Code Is Written For Humans To Read

Part of Read before contributing, an opinionated guide by William Reade

Code Is Written For Humans To Read

…and only incidentally for machines to execute. It is more important that your code be clear than that it be elegant or performant; and those goals are only very rarely in opposition to clarity anyway.

And people will be reading your code while trying to solve some bug, and they’ll be in a hurry, and it will be easy for them to miss nuances in the code and end up making things worse instead of better. If you’ve written proper tests then they have at least some guardrails, but if your code doesn’t do exactly what it looks like it does at first glance you’ve given them pit traps as well.

In particular:

  • comment your code

    • explain what problem you’re solving
    • ideally, also explain what associated problems you’re not, and why, and how/where they should probably be addressed
    • point out the tricky bits in the implementation
    • if you did something bad, or inherited something bad, add a note making clear that it’s bad – that way there’s half a chance people won’t see it and unthinkingly duplicate it, and maybe a 1-in-2^16 chance that they’ll spot an opportunity to fix it
    • oh, and, read existing comments and update them
  • think hard about names

    • words mean things, pick ones that do not egregiously violate your readers’ expectations
    • excessively long names are bad; vague, unclear, or misleading names are much worse
    • when choosing names, think about your clients
      • they don’t need to know how your func works – they need to know what it does
      • they don’t need to know that field’s implementation – they need to know what it’s for
    • receivers and loop index vars can still be very short, and everyone knows what err is
    • other vars? please just say what they are
  • avoid unnecessary nesting

    • return/continue early on failure
    • use intermediate variables
    • do not nest more than two func definitions
    • extract internal funcs at the drop of a hat
  • avoid unnecessary indirection

    • indirection in service of abstraction is the noblest form; but be sure you know the difference, and that you really have abstracted something and not just made it less direct
    • callbacks are for frameworks, try not to write frameworks until the need is clear and present (i.e. when you are extracting an implicit framework that’s proven its value and isn’t amenable to a more direct implementation.
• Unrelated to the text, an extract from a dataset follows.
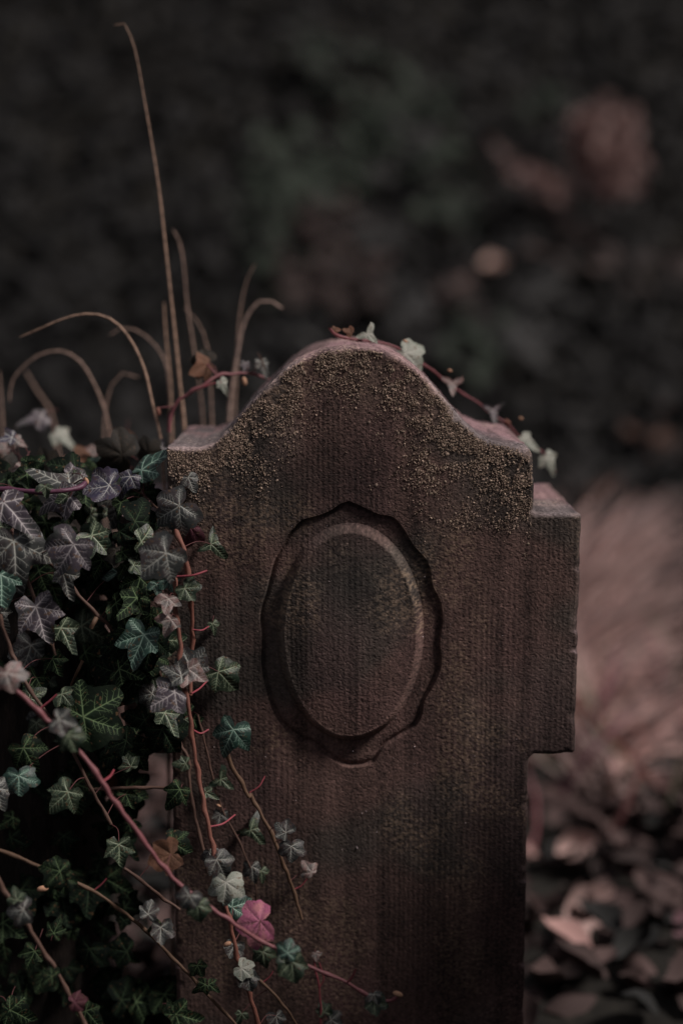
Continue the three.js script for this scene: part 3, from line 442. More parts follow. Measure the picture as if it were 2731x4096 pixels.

Please don’t try to write them from scratch)
    • DI doesn’t mean you pass factories around – making a type repsonsible for creating all its dependencies (as well as using them) violates SRP.
      • DI infrastructure code probably will use some factories, this is not the same thing, leaking them unnecessarily is bad
  • avoid clever scoping tricks

    • named returns are ok for deferring error handling
    • avoid using them in other circumstances
    • definitely don’t ever do the magic naked return thing
    • don’t shadow vars that mean something in the enclosing scope:
      maybe you will never screw up = vs := but the rest of us aren’t so smart.